→ Task objective: From the first line of the data below, copy each line up to the one containing "return CAM + d * t", and include that line too.

→ Recorded information:
__________

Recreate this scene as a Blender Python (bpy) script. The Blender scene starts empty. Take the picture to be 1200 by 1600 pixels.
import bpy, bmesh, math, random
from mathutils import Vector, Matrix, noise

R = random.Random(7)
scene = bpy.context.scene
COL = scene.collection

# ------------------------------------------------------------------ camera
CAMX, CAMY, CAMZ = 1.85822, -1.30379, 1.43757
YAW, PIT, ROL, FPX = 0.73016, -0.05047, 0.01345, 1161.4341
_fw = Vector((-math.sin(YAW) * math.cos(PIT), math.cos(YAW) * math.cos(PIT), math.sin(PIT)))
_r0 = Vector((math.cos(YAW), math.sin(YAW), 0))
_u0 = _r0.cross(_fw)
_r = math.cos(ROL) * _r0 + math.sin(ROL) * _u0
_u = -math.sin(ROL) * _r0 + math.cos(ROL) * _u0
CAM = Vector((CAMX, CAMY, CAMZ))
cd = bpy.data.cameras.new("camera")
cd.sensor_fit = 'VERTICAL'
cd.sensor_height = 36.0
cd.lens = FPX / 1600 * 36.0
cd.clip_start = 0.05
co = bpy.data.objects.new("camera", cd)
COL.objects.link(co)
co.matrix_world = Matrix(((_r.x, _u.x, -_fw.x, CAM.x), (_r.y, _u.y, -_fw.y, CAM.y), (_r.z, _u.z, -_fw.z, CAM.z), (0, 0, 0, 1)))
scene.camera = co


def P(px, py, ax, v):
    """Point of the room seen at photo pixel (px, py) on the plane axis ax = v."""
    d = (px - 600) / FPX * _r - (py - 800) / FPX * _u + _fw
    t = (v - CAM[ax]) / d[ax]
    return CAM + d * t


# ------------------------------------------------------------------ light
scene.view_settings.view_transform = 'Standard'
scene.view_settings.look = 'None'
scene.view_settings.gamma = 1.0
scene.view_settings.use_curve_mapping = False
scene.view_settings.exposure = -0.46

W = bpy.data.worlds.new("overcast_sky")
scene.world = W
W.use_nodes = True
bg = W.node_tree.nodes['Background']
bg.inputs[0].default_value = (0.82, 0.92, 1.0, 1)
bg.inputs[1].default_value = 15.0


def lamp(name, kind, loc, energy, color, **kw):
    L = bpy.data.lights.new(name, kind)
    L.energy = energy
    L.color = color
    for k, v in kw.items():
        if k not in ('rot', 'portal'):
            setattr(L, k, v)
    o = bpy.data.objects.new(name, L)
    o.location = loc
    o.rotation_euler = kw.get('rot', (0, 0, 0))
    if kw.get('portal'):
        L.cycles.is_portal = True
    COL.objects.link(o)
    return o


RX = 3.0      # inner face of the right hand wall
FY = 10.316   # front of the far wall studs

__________

→ Result:
Recreate this scene as a Blender Python (bpy) script. The Blender scene starts empty. Take the picture to be 1200 by 1600 pixels.
import bpy, bmesh, math, random
from mathutils import Vector, Matrix, noise

R = random.Random(7)
scene = bpy.context.scene
COL = scene.collection

# ------------------------------------------------------------------ camera
CAMX, CAMY, CAMZ = 1.85822, -1.30379, 1.43757
YAW, PIT, ROL, FPX = 0.73016, -0.05047, 0.01345, 1161.4341
_fw = Vector((-math.sin(YAW) * math.cos(PIT), math.cos(YAW) * math.cos(PIT), math.sin(PIT)))
_r0 = Vector((math.cos(YAW), math.sin(YAW), 0))
_u0 = _r0.cross(_fw)
_r = math.cos(ROL) * _r0 + math.sin(ROL) * _u0
_u = -math.sin(ROL) * _r0 + math.cos(ROL) * _u0
CAM = Vector((CAMX, CAMY, CAMZ))
cd = bpy.data.cameras.new("camera")
cd.sensor_fit = 'VERTICAL'
cd.sensor_height = 36.0
cd.lens = FPX / 1600 * 36.0
cd.clip_start = 0.05
co = bpy.data.objects.new("camera", cd)
COL.objects.link(co)
co.matrix_world = Matrix(((_r.x, _u.x, -_fw.x, CAM.x), (_r.y, _u.y, -_fw.y, CAM.y), (_r.z, _u.z, -_fw.z, CAM.z), (0, 0, 0, 1)))
scene.camera = co


def P(px, py, ax, v):
    """Point of the room seen at photo pixel (px, py) on the plane axis ax = v."""
    d = (px - 600) / FPX * _r - (py - 800) / FPX * _u + _fw
    t = (v - CAM[ax]) / d[ax]
    return CAM + d * t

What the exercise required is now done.